■ **Exercise prompt**
Restate the complete material exactly.

■ **Data section**
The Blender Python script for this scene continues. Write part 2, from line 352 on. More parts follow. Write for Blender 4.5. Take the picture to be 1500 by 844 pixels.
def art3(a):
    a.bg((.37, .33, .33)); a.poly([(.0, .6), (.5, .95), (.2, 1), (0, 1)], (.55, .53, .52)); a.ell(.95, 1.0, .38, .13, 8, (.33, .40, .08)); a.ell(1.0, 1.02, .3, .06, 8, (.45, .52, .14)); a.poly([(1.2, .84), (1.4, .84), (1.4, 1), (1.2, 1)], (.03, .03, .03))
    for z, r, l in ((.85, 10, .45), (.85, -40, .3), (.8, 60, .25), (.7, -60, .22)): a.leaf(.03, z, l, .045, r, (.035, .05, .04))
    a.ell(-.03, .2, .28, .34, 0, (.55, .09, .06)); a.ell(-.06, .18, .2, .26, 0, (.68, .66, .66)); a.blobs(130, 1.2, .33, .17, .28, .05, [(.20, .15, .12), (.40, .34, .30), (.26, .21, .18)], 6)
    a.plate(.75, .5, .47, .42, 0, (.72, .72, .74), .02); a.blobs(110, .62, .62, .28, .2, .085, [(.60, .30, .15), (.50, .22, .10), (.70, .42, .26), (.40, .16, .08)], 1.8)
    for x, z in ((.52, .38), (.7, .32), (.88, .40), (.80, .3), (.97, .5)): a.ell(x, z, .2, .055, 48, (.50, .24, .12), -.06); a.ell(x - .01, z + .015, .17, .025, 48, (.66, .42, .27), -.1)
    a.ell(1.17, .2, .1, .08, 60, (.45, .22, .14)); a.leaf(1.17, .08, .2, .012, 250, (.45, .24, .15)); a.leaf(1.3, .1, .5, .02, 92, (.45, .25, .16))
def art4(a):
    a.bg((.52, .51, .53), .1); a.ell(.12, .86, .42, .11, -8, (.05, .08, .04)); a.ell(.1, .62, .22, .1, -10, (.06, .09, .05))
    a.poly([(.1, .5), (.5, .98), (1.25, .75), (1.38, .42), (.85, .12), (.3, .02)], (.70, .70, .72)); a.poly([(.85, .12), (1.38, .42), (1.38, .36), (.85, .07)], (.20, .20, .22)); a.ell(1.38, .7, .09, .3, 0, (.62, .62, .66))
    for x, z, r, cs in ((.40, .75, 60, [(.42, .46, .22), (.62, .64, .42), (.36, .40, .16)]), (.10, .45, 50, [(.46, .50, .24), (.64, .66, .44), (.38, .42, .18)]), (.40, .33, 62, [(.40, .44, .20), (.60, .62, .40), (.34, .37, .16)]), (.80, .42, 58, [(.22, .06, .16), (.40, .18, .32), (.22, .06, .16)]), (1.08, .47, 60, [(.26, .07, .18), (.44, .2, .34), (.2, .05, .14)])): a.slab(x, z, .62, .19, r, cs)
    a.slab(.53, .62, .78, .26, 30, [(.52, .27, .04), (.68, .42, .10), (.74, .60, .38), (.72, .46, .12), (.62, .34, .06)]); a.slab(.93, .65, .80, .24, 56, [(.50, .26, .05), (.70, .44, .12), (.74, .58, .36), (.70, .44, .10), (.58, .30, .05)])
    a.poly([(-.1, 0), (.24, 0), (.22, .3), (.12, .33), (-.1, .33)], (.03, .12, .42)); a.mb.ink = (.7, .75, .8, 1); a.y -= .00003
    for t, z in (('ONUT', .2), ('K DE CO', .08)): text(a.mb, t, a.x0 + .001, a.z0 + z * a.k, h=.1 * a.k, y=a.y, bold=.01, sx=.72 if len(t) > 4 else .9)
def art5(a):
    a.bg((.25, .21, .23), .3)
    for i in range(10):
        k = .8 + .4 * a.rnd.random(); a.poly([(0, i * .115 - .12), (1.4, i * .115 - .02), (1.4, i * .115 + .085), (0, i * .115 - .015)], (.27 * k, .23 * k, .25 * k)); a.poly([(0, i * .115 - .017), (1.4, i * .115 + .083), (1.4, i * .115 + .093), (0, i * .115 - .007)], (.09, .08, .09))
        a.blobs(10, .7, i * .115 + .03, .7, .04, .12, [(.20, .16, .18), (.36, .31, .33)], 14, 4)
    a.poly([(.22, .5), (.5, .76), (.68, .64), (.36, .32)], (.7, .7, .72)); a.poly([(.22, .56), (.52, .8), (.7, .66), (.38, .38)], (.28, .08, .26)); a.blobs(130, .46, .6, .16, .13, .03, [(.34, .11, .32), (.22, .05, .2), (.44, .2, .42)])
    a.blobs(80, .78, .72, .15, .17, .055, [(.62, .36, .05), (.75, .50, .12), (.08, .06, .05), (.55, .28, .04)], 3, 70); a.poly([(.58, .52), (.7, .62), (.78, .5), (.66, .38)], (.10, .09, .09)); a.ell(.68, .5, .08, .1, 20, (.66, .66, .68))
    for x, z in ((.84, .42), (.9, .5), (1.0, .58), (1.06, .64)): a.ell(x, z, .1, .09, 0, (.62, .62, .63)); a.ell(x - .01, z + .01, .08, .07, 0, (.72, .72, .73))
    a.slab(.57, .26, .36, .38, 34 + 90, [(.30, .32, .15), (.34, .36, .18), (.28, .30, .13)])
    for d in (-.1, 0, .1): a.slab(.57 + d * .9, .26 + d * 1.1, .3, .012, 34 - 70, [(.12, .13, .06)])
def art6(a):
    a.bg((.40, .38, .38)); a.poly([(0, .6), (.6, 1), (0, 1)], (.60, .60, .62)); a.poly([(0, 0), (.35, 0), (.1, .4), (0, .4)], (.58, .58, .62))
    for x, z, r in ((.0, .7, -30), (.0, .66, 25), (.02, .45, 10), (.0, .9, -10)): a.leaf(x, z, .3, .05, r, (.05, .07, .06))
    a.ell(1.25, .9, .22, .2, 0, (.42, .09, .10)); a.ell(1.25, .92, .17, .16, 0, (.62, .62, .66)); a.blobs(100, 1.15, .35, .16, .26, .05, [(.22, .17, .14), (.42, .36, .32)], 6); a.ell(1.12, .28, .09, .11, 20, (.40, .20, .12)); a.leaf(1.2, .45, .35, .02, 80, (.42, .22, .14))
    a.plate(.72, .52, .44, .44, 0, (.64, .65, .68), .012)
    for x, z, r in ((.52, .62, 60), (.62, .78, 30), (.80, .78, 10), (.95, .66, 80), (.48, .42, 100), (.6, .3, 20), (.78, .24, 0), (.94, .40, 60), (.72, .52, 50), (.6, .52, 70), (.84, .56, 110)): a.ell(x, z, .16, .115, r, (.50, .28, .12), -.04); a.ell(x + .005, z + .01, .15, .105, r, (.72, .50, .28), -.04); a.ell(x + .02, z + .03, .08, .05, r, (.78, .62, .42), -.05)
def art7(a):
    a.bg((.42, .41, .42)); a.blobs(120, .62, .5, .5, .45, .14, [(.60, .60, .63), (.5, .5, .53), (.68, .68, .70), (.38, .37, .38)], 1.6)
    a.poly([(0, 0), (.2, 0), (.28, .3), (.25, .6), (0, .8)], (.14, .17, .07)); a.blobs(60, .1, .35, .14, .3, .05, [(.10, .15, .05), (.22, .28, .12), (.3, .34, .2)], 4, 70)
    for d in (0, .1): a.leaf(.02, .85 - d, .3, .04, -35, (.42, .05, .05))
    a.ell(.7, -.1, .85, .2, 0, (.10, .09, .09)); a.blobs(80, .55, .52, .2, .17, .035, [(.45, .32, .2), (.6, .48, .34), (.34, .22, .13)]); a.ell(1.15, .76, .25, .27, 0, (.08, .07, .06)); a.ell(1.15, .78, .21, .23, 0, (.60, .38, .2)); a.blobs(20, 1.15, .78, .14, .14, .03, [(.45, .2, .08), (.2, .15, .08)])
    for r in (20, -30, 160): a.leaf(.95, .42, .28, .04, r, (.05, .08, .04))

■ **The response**
The Blender Python script for this scene continues. Write part 2, from line 352 on. More parts follow. Write for Blender 4.5. Take the picture to be 1500 by 844 pixels.
def art3(a):
    a.bg((.37, .33, .33)); a.poly([(.0, .6), (.5, .95), (.2, 1), (0, 1)], (.55, .53, .52)); a.ell(.95, 1.0, .38, .13, 8, (.33, .40, .08)); a.ell(1.0, 1.02, .3, .06, 8, (.45, .52, .14)); a.poly([(1.2, .84), (1.4, .84), (1.4, 1), (1.2, 1)], (.03, .03, .03))
    for z, r, l in ((.85, 10, .45), (.85, -40, .3), (.8, 60, .25), (.7, -60, .22)): a.leaf(.03, z, l, .045, r, (.035, .05, .04))
    a.ell(-.03, .2, .28, .34, 0, (.55, .09, .06)); a.ell(-.06, .18, .2, .26, 0, (.68, .66, .66)); a.blobs(130, 1.2, .33, .17, .28, .05, [(.20, .15, .12), (.40, .34, .30), (.26, .21, .18)], 6)
    a.plate(.75, .5, .47, .42, 0, (.72, .72, .74), .02); a.blobs(110, .62, .62, .28, .2, .085, [(.60, .30, .15), (.50, .22, .10), (.70, .42, .26), (.40, .16, .08)], 1.8)
    for x, z in ((.52, .38), (.7, .32), (.88, .40), (.80, .3), (.97, .5)): a.ell(x, z, .2, .055, 48, (.50, .24, .12), -.06); a.ell(x - .01, z + .015, .17, .025, 48, (.66, .42, .27), -.1)
    a.ell(1.17, .2, .1, .08, 60, (.45, .22, .14)); a.leaf(1.17, .08, .2, .012, 250, (.45, .24, .15)); a.leaf(1.3, .1, .5, .02, 92, (.45, .25, .16))
def art4(a):
    a.bg((.52, .51, .53), .1); a.ell(.12, .86, .42, .11, -8, (.05, .08, .04)); a.ell(.1, .62, .22, .1, -10, (.06, .09, .05))
    a.poly([(.1, .5), (.5, .98), (1.25, .75), (1.38, .42), (.85, .12), (.3, .02)], (.70, .70, .72)); a.poly([(.85, .12), (1.38, .42), (1.38, .36), (.85, .07)], (.20, .20, .22)); a.ell(1.38, .7, .09, .3, 0, (.62, .62, .66))
    for x, z, r, cs in ((.40, .75, 60, [(.42, .46, .22), (.62, .64, .42), (.36, .40, .16)]), (.10, .45, 50, [(.46, .50, .24), (.64, .66, .44), (.38, .42, .18)]), (.40, .33, 62, [(.40, .44, .20), (.60, .62, .40), (.34, .37, .16)]), (.80, .42, 58, [(.22, .06, .16), (.40, .18, .32), (.22, .06, .16)]), (1.08, .47, 60, [(.26, .07, .18), (.44, .2, .34), (.2, .05, .14)])): a.slab(x, z, .62, .19, r, cs)
    a.slab(.53, .62, .78, .26, 30, [(.52, .27, .04), (.68, .42, .10), (.74, .60, .38), (.72, .46, .12), (.62, .34, .06)]); a.slab(.93, .65, .80, .24, 56, [(.50, .26, .05), (.70, .44, .12), (.74, .58, .36), (.70, .44, .10), (.58, .30, .05)])
    a.poly([(-.1, 0), (.24, 0), (.22, .3), (.12, .33), (-.1, .33)], (.03, .12, .42)); a.mb.ink = (.7, .75, .8, 1); a.y -= .00003
    for t, z in (('ONUT', .2), ('K DE CO', .08)): text(a.mb, t, a.x0 + .001, a.z0 + z * a.k, h=.1 * a.k, y=a.y, bold=.01, sx=.72 if len(t) > 4 else .9)
def art5(a):
    a.bg((.25, .21, .23), .3)
    for i in range(10):
        k = .8 + .4 * a.rnd.random(); a.poly([(0, i * .115 - .12), (1.4, i * .115 - .02), (1.4, i * .115 + .085), (0, i * .115 - .015)], (.27 * k, .23 * k, .25 * k)); a.poly([(0, i * .115 - .017), (1.4, i * .115 + .083), (1.4, i * .115 + .093), (0, i * .115 - .007)], (.09, .08, .09))
        a.blobs(10, .7, i * .115 + .03, .7, .04, .12, [(.20, .16, .18), (.36, .31, .33)], 14, 4)
    a.poly([(.22, .5), (.5, .76), (.68, .64), (.36, .32)], (.7, .7, .72)); a.poly([(.22, .56), (.52, .8), (.7, .66), (.38, .38)], (.28, .08, .26)); a.blobs(130, .46, .6, .16, .13, .03, [(.34, .11, .32), (.22, .05, .2), (.44, .2, .42)])
    a.blobs(80, .78, .72, .15, .17, .055, [(.62, .36, .05), (.75, .50, .12), (.08, .06, .05), (.55, .28, .04)], 3, 70); a.poly([(.58, .52), (.7, .62), (.78, .5), (.66, .38)], (.10, .09, .09)); a.ell(.68, .5, .08, .1, 20, (.66, .66, .68))
    for x, z in ((.84, .42), (.9, .5), (1.0, .58), (1.06, .64)): a.ell(x, z, .1, .09, 0, (.62, .62, .63)); a.ell(x - .01, z + .01, .08, .07, 0, (.72, .72, .73))
    a.slab(.57, .26, .36, .38, 34 + 90, [(.30, .32, .15), (.34, .36, .18), (.28, .30, .13)])
    for d in (-.1, 0, .1): a.slab(.57 + d * .9, .26 + d * 1.1, .3, .012, 34 - 70, [(.12, .13, .06)])
def art6(a):
    a.bg((.40, .38, .38)); a.poly([(0, .6), (.6, 1), (0, 1)], (.60, .60, .62)); a.poly([(0, 0), (.35, 0), (.1, .4), (0, .4)], (.58, .58, .62))
    for x, z, r in ((.0, .7, -30), (.0, .66, 25), (.02, .45, 10), (.0, .9, -10)): a.leaf(x, z, .3, .05, r, (.05, .07, .06))
    a.ell(1.25, .9, .22, .2, 0, (.42, .09, .10)); a.ell(1.25, .92, .17, .16, 0, (.62, .62, .66)); a.blobs(100, 1.15, .35, .16, .26, .05, [(.22, .17, .14), (.42, .36, .32)], 6); a.ell(1.12, .28, .09, .11, 20, (.40, .20, .12)); a.leaf(1.2, .45, .35, .02, 80, (.42, .22, .14))
    a.plate(.72, .52, .44, .44, 0, (.64, .65, .68), .012)
    for x, z, r in ((.52, .62, 60), (.62, .78, 30), (.80, .78, 10), (.95, .66, 80), (.48, .42, 100), (.6, .3, 20), (.78, .24, 0), (.94, .40, 60), (.72, .52, 50), (.6, .52, 70), (.84, .56, 110)): a.ell(x, z, .16, .115, r, (.50, .28, .12), -.04); a.ell(x + .005, z + .01, .15, .105, r, (.72, .50, .28), -.04); a.ell(x + .02, z + .03, .08, .05, r, (.78, .62, .42), -.05)
def art7(a):
    a.bg((.42, .41, .42)); a.blobs(120, .62, .5, .5, .45, .14, [(.60, .60, .63), (.5, .5, .53), (.68, .68, .70), (.38, .37, .38)], 1.6)
    a.poly([(0, 0), (.2, 0), (.28, .3), (.25, .6), (0, .8)], (.14, .17, .07)); a.blobs(60, .1, .35, .14, .3, .05, [(.10, .15, .05), (.22, .28, .12), (.3, .34, .2)], 4, 70)
    for d in (0, .1): a.leaf(.02, .85 - d, .3, .04, -35, (.42, .05, .05))
    a.ell(.7, -.1, .85, .2, 0, (.10, .09, .09)); a.blobs(80, .55, .52, .2, .17, .035, [(.45, .32, .2), (.6, .48, .34), (.34, .22, .13)]); a.ell(1.15, .76, .25, .27, 0, (.08, .07, .06)); a.ell(1.15, .78, .21, .23, 0, (.60, .38, .2)); a.blobs(20, 1.15, .78, .14, .14, .03, [(.45, .2, .08), (.2, .15, .08)])
    for r in (20, -30, 160): a.leaf(.95, .42, .28, .04, r, (.05, .08, .04))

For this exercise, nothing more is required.